U.S. Had Warnings on Plotter of Mumbai Attack
Less than a year before terrorists killed at least 163 people in Mumbai, India, a young Moroccan woman went to American authorities in Pakistan to warn them that she believed her husband, David Headley, was plotting an attack.
It was not the first time American law enforcement authorities were warned about Mr. Headley, a longtime informer in Pakistan for the United States Drug Enforcement Administration whose roots in Pakistan and the United States allowed him to move easily in both worlds.
Two years earlier, in 2005, an American woman who was also married to the 50-year-old Mr. Headley told federal investigators in New York that she believed he was a member of the militant group Lashkar-e-Taiba created and sponsored by Pakistan’s powerful intelligence agency.

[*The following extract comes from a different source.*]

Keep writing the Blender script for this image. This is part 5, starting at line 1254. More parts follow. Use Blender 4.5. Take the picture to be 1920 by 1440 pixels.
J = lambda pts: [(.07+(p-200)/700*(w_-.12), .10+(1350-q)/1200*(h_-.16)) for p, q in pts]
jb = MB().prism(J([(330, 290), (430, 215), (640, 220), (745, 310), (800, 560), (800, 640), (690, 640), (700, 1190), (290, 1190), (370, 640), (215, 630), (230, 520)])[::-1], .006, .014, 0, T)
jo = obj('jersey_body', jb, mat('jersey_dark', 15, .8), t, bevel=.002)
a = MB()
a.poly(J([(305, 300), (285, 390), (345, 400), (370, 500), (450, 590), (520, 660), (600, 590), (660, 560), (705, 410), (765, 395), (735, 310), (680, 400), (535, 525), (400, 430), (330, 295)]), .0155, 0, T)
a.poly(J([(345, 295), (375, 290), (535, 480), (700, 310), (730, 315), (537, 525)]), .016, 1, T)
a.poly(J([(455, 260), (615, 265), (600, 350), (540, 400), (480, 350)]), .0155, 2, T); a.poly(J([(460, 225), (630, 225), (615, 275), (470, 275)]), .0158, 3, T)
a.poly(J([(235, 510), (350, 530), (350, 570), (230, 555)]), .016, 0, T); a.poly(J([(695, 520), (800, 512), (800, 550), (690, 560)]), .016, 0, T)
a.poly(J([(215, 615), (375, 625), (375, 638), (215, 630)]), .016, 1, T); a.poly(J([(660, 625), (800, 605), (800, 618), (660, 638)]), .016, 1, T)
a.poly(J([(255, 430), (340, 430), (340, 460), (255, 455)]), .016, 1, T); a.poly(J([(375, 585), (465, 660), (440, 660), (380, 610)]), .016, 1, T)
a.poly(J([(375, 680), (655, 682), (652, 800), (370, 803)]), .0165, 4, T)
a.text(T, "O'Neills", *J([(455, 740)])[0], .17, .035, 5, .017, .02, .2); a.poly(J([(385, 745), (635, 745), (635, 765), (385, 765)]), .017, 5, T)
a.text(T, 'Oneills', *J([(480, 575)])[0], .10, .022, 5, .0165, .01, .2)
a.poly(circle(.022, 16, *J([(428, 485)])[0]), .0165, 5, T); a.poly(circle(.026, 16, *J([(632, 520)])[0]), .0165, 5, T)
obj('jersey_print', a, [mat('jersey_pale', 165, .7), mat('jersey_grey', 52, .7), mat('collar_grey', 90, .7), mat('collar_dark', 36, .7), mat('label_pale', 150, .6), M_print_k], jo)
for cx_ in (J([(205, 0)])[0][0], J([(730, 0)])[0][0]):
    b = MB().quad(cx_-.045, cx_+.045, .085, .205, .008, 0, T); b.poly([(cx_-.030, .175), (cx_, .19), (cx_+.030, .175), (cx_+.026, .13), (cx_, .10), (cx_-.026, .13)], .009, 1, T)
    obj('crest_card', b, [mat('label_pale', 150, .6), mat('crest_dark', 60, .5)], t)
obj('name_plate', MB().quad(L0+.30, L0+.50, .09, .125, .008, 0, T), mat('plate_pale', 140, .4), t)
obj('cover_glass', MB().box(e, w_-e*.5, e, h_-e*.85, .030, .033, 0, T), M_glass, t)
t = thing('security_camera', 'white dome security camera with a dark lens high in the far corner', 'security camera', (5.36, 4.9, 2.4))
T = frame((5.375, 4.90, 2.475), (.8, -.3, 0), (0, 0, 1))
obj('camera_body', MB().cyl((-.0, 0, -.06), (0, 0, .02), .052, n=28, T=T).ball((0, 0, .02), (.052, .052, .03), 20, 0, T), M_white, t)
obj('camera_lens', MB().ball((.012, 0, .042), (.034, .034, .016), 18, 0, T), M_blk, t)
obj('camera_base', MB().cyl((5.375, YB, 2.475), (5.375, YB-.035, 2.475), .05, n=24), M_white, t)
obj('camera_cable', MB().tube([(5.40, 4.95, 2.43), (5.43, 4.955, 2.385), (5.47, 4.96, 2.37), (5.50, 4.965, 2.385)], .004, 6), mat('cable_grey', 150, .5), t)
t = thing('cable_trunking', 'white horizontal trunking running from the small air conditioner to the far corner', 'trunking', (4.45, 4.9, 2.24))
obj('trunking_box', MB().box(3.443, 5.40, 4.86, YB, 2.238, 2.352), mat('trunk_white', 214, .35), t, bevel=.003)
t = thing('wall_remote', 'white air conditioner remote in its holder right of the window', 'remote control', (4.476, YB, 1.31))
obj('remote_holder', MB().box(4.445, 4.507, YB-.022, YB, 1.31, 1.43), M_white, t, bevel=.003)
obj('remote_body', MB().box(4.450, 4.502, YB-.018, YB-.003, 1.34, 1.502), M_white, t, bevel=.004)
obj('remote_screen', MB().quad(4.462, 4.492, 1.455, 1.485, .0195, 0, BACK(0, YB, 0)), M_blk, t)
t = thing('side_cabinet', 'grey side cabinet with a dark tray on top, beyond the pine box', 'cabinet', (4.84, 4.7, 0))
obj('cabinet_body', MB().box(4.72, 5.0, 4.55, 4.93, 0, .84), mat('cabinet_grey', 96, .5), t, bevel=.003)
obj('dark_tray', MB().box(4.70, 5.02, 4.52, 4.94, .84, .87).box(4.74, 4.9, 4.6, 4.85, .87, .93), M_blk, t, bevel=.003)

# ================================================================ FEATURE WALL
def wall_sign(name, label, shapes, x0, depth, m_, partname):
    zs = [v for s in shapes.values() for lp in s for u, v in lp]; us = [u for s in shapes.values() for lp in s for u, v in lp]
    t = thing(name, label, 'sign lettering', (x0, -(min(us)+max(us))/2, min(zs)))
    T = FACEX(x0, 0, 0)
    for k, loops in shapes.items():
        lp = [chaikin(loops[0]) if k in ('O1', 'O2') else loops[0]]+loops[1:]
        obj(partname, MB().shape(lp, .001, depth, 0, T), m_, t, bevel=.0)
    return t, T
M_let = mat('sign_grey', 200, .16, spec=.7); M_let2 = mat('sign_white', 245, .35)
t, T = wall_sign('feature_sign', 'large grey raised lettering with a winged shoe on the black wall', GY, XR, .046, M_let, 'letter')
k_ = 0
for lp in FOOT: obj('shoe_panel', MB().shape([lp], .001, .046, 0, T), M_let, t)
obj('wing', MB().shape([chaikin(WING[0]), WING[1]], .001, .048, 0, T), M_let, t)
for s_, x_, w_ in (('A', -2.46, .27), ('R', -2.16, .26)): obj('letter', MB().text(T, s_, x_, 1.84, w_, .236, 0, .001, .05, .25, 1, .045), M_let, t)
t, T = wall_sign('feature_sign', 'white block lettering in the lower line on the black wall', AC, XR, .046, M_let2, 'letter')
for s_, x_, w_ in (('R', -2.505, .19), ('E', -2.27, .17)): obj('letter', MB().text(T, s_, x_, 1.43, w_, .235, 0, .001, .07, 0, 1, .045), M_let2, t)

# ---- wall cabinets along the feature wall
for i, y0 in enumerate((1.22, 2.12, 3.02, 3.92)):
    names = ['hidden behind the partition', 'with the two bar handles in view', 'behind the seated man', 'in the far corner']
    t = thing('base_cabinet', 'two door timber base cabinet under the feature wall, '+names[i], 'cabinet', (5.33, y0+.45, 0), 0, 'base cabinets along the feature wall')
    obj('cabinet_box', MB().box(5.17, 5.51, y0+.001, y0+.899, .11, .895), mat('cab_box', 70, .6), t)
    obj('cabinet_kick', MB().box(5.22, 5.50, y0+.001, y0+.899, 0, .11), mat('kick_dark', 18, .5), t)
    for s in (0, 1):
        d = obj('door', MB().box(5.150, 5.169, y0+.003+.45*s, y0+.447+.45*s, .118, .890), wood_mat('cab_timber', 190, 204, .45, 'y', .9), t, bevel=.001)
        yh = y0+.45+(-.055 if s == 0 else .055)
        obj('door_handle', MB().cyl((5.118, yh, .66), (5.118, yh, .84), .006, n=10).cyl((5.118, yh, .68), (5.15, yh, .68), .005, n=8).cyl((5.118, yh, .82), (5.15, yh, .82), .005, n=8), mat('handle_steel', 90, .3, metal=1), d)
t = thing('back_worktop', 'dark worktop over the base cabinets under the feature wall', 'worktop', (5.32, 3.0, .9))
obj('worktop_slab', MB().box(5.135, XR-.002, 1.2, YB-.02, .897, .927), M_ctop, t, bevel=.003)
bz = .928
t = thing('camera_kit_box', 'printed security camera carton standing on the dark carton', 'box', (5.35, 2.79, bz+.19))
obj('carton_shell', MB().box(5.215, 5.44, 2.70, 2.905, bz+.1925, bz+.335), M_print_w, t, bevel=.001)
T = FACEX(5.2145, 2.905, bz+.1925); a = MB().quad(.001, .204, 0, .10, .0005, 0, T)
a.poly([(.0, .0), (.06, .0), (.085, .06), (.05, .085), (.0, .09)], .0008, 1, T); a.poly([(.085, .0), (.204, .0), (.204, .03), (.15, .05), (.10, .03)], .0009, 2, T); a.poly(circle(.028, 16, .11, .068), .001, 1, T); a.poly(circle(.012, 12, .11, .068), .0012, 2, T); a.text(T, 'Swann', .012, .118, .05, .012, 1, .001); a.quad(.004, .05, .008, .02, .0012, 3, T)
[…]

Despite those warnings by two of his three wives Mr. Headley roamed far and wide on Lashkar’s behalf between 2002 and 2009, receiving training in small-caliber weapons and countersurveillance, scouting targets for attack, and building a network of connections that extended from Chicago to Pakistan’s lawless northwestern frontier.
Then in 2008, it was his handiwork as chief reconnaissance scout that set the stage for Lashkar’s strike against Mumbai, an assault intended to provoke a conflict between nuclear-armed adversaries, Pakistan and India.